Fatih Sultan Mehmed'in İstanbul’u fethiyle beraber klasik Türk-İslam devlet modeli ortaya çıkmış ve bu durum tek hanedana dayalı güçlü bir merkezi idare tarzının yerleşmesini temin etmiştir. Böylece Fatih dönemiyle Osmanlı Devleti "imparatorluk" sürecine girmiş, II. Bayezid, Yavuz Sultan Selim ve Kanuni Sultan Süleyman devirlerinde bu gelişme pekişmiş ve yerleşmiştir.
Fatih Sultan Mehmed cihanşümul bir hakimiyet mefhumundan besleniyordu. Yeryüzünde tek bir hükümdar ideali ütopik idi ama kendisinden önceki Büyük İskender, Emir Timur ve sonraki Napolyon gibi liderlerin de buna benzer hayalleri vardı. Bu siyasi ideal Fatihin torunlarına da miras kaldı ve Kanuni Sultan Süleyman'ın şahsında ihtişamlı bir hal aldı. Osmanlı Padişahları Fatih Sultan Mehmed’den başlayarak üç sıfatı özenle kullanıyordu: han, sultan, kayser. Kadim Türk hakimiyet telakkisinden gelen han, İslami kaynaklara referans olan sultan ve Doğu Roma mirasına sahip olduklarını gösteren kayser unvanları, aynı zamanda Osmanlı padişahlarının coğrafi ve kültürel sınırlarının genişliğine işaret etmektedir.

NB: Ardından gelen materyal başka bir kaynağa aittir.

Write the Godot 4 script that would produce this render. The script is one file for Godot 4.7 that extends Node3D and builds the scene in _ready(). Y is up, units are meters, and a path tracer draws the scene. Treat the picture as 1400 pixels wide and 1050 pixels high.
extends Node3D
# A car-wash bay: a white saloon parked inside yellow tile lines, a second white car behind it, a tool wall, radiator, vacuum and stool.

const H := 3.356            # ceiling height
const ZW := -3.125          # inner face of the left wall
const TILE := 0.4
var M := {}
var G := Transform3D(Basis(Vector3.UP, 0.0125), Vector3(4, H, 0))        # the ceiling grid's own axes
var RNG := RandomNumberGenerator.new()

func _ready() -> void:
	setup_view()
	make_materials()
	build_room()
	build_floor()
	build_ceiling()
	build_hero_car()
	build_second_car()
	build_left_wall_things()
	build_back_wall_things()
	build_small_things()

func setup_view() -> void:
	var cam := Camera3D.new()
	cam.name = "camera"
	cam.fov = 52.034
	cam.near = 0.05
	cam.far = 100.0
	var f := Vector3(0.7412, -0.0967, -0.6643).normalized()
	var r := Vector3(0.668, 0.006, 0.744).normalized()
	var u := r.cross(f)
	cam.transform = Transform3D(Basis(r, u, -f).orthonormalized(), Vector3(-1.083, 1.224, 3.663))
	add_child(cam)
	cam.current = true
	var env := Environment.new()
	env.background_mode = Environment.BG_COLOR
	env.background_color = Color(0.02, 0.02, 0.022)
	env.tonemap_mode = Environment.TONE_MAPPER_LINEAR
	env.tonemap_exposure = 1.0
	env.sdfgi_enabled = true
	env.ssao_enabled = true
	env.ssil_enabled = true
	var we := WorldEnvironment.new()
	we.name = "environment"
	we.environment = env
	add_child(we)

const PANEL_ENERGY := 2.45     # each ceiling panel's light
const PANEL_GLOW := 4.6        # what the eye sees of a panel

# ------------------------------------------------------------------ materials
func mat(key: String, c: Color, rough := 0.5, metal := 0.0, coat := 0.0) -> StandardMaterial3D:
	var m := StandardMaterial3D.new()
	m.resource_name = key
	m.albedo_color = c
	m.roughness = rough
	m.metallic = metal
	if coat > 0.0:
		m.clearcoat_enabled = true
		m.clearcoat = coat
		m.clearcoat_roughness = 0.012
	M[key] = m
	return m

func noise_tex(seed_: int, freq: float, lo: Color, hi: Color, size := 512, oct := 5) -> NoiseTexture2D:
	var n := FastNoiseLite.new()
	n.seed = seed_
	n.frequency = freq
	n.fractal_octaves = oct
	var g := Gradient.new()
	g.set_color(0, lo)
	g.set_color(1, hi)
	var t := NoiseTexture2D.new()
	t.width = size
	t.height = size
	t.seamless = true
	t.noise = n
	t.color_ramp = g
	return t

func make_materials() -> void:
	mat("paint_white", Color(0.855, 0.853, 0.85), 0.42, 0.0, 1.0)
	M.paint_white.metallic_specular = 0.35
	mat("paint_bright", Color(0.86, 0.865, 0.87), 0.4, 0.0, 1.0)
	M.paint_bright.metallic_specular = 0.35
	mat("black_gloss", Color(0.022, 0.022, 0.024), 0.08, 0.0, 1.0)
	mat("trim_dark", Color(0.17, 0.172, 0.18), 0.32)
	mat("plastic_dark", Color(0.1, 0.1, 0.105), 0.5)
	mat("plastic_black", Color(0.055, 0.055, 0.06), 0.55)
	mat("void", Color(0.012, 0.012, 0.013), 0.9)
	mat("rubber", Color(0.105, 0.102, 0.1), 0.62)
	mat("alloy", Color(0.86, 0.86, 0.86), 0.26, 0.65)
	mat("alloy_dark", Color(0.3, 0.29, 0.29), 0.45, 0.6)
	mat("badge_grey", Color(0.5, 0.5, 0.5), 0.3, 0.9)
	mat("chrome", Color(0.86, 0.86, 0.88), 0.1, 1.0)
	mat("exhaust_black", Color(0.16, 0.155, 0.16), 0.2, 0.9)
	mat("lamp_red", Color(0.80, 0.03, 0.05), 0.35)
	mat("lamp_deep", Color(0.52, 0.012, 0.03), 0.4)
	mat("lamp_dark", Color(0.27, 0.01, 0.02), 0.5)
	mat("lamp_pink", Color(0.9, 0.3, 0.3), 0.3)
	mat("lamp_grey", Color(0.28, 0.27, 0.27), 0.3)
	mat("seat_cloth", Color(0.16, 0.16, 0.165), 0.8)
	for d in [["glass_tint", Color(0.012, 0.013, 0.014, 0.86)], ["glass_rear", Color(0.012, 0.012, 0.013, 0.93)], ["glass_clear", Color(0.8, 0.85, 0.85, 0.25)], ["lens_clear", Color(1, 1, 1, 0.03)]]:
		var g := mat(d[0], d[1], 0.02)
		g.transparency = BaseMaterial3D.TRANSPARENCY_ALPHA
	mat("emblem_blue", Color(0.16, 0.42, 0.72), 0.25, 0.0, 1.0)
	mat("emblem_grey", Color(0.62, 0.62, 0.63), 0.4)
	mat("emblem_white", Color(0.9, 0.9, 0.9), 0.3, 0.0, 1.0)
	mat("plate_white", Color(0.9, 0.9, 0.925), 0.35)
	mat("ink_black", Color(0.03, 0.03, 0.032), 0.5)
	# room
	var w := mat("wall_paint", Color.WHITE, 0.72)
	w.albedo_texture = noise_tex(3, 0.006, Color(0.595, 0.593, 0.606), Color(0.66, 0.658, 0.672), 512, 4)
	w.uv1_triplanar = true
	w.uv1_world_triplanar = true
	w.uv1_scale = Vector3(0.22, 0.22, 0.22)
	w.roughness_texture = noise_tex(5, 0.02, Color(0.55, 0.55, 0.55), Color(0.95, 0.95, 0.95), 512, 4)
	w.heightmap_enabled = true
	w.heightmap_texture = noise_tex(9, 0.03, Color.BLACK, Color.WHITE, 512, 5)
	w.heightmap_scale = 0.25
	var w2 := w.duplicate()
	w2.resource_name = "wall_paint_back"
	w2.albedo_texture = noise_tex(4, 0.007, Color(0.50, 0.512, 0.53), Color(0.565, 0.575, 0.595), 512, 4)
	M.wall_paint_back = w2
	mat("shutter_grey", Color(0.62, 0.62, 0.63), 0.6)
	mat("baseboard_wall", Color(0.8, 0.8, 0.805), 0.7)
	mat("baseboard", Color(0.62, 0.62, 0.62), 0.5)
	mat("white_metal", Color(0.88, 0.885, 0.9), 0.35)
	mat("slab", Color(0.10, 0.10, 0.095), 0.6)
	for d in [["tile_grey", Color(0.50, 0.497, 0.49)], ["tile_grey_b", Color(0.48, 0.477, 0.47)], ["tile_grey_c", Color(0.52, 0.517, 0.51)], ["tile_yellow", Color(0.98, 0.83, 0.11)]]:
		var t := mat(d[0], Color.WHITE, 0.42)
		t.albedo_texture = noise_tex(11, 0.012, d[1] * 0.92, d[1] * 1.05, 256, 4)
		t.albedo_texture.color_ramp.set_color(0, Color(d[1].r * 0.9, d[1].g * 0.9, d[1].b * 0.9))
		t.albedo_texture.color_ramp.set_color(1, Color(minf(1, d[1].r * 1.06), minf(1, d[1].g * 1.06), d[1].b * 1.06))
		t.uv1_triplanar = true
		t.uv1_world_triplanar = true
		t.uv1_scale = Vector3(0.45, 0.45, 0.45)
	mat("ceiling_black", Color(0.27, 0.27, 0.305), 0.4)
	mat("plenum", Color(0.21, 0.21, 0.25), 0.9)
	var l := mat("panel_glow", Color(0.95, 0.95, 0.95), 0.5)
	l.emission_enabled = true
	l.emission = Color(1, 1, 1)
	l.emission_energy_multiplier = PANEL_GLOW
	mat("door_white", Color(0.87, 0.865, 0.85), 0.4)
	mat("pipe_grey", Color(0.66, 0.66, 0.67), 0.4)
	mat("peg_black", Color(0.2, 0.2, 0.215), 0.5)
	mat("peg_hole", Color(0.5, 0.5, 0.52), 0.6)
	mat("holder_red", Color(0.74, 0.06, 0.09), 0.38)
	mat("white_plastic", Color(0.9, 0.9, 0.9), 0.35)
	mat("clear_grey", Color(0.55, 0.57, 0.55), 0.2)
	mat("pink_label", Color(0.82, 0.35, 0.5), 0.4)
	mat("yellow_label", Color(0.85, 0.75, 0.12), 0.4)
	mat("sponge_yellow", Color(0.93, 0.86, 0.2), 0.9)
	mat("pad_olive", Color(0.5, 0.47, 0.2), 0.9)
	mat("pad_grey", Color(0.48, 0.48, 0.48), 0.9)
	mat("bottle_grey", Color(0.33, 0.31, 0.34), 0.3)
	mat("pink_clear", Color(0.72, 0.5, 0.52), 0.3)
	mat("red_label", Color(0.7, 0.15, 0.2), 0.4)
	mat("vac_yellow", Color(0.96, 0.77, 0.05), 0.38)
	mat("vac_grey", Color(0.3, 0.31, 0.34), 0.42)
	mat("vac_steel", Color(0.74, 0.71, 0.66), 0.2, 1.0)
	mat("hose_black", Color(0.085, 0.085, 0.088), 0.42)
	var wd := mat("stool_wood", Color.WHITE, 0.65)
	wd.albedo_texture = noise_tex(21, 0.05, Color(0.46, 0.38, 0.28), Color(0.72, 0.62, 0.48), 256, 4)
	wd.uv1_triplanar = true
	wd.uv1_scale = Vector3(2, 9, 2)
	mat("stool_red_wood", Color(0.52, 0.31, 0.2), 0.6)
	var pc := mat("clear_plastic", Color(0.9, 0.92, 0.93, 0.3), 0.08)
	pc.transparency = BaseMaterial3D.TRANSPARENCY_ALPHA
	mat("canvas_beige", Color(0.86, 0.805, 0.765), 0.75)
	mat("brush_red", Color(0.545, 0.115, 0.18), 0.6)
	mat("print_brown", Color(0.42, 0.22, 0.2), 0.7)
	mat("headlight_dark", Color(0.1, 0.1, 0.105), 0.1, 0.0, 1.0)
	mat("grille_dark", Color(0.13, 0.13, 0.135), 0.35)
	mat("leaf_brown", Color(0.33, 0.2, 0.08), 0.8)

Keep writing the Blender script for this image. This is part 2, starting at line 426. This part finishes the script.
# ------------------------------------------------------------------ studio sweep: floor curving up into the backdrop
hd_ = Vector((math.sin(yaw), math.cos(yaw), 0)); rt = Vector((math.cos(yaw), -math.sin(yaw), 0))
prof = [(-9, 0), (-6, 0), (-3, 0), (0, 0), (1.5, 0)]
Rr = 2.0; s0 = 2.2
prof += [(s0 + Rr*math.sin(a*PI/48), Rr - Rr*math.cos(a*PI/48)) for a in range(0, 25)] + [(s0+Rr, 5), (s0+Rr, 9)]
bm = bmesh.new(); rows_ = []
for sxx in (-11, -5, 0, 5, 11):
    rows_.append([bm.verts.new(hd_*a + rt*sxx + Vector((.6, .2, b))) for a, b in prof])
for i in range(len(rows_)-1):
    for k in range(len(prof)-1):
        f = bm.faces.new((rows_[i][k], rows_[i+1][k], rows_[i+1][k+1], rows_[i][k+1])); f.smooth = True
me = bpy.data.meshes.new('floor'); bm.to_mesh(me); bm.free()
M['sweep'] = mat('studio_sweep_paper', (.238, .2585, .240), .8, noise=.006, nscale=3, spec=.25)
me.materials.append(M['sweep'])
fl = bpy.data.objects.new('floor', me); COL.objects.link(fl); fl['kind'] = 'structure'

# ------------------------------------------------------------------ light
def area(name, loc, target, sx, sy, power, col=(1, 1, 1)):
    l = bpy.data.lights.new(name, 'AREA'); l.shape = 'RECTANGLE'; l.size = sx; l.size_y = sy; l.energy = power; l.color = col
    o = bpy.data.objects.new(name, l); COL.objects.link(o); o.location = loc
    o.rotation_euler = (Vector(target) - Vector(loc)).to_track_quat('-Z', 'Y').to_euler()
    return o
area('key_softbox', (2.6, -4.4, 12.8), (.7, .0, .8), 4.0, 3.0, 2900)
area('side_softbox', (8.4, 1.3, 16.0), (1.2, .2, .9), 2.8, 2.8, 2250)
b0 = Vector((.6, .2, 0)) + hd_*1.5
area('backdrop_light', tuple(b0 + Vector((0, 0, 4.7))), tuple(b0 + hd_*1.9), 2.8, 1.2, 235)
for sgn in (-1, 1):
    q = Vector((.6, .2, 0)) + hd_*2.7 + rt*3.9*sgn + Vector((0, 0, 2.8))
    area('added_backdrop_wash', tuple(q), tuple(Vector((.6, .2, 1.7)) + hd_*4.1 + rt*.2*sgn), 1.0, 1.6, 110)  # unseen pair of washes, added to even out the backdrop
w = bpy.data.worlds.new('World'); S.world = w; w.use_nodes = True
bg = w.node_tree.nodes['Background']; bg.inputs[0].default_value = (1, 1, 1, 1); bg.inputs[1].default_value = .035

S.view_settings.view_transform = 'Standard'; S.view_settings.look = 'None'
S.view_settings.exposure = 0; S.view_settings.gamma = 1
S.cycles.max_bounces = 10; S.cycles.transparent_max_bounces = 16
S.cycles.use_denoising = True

KONFERANS BÜYÜK İLGİ GÖRDÜ
TİKA Taşkent Koordinatörü Prof. Dr. Süleyman KIZILTOPRAK’ın, Beylik ’ten Cihan Devletine geçişin ana hatları üzerinde durduğu ve konuyla ilgili resim, harita ve tablolardan oluşan ilginç slaytları göstererek verdiği konferans katılımcılar tarafından büyük ilgi gördü. Türklerin Gelibolu’yu ele geçirmesinden 561 yıl sonra Birinci Dünya Savaşı’nda İngiliz, Fransız deniz ve kara ordularının Afrika, Hindistan, Avustralya ve Yeni Zellanda gibi yerlerden gelen sömürge askerlerini de içeren muazzam kuvvetlerine rağmen Gelibolu’daki savaştan başarısızlıkla ayrılmalarının dikkate alınması gereken tarihi bir olay olduğunu vurgulayan Kızıltoprak, Türklerin Anadolu ve Trakya’da kalıcı olduklarını gösteren bu zaferi 2015 yılında “Çanakkale Zaferinin 100. Yılı” olarak geniş etkinliklerle kutladıklarını son olarak sözlerine ilave etti. Katılımcılar çok sayıda sorular sorarak hem görüşlerini hem memnuniyetlerini dile getirdiler. Üniversite Rektörü Shuhrat Kayımov, konferans sonrası söz alarak bu konferansın devamını talep ettiklerini belirtti.